Answer with nothing but a number: how many lines include the word "this"?

# [Task data]
+ + + + + + +

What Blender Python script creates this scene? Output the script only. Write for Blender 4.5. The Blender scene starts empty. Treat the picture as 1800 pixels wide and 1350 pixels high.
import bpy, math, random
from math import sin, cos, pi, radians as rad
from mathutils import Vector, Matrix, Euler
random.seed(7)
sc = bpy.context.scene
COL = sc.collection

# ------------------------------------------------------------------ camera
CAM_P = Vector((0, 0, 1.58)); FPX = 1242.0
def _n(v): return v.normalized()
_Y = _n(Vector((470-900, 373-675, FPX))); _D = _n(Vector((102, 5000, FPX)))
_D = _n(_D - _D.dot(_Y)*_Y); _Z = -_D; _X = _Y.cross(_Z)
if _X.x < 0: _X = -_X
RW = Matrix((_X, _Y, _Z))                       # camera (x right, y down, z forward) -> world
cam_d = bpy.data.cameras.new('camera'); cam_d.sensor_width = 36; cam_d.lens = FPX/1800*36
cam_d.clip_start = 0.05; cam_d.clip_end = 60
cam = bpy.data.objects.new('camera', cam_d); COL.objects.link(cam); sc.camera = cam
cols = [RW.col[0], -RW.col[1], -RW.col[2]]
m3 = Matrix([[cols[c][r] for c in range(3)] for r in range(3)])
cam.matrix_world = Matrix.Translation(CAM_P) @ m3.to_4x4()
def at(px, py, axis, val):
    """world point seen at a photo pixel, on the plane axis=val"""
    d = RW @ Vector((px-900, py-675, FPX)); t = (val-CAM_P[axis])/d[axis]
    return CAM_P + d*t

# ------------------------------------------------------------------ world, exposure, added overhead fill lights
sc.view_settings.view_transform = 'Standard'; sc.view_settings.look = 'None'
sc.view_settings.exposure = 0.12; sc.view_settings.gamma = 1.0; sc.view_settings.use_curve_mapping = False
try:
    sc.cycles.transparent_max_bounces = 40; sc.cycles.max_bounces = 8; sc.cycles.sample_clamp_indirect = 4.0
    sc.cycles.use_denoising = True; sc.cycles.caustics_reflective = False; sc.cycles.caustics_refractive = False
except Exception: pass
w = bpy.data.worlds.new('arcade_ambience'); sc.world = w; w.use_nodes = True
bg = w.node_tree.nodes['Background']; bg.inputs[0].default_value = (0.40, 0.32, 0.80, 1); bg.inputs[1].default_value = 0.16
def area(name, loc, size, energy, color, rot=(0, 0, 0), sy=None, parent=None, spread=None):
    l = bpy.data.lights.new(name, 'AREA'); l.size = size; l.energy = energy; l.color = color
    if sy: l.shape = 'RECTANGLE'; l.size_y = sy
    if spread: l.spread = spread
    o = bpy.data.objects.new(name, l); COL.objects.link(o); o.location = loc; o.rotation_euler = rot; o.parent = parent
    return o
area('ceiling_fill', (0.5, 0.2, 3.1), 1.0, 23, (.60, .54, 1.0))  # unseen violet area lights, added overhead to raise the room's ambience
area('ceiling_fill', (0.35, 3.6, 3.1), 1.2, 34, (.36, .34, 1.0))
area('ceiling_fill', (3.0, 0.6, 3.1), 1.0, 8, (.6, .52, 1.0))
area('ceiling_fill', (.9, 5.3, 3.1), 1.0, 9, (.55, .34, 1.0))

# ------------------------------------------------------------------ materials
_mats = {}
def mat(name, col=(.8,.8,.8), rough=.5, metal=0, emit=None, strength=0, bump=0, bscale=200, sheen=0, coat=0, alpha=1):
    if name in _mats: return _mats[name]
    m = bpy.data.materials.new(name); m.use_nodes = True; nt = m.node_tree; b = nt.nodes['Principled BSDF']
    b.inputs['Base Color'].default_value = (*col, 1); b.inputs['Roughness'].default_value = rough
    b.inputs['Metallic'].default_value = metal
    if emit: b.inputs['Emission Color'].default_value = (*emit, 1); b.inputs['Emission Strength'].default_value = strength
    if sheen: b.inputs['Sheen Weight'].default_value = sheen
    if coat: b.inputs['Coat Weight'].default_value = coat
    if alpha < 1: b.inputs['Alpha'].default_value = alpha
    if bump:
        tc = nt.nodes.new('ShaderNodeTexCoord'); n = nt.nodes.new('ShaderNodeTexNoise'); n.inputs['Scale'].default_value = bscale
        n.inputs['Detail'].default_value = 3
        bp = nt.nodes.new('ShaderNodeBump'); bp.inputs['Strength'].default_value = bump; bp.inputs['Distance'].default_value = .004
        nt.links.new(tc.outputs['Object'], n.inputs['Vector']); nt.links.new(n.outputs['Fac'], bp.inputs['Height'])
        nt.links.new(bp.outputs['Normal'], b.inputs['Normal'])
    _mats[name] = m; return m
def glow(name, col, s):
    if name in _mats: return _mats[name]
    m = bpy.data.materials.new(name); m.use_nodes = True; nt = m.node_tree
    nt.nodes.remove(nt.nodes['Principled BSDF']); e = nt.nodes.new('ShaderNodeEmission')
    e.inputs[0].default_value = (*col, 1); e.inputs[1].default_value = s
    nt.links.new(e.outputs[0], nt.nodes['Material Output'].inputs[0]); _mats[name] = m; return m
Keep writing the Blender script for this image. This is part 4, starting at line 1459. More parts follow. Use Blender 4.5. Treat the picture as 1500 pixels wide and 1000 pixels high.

+ + + + + + +

# [Exercise output]
2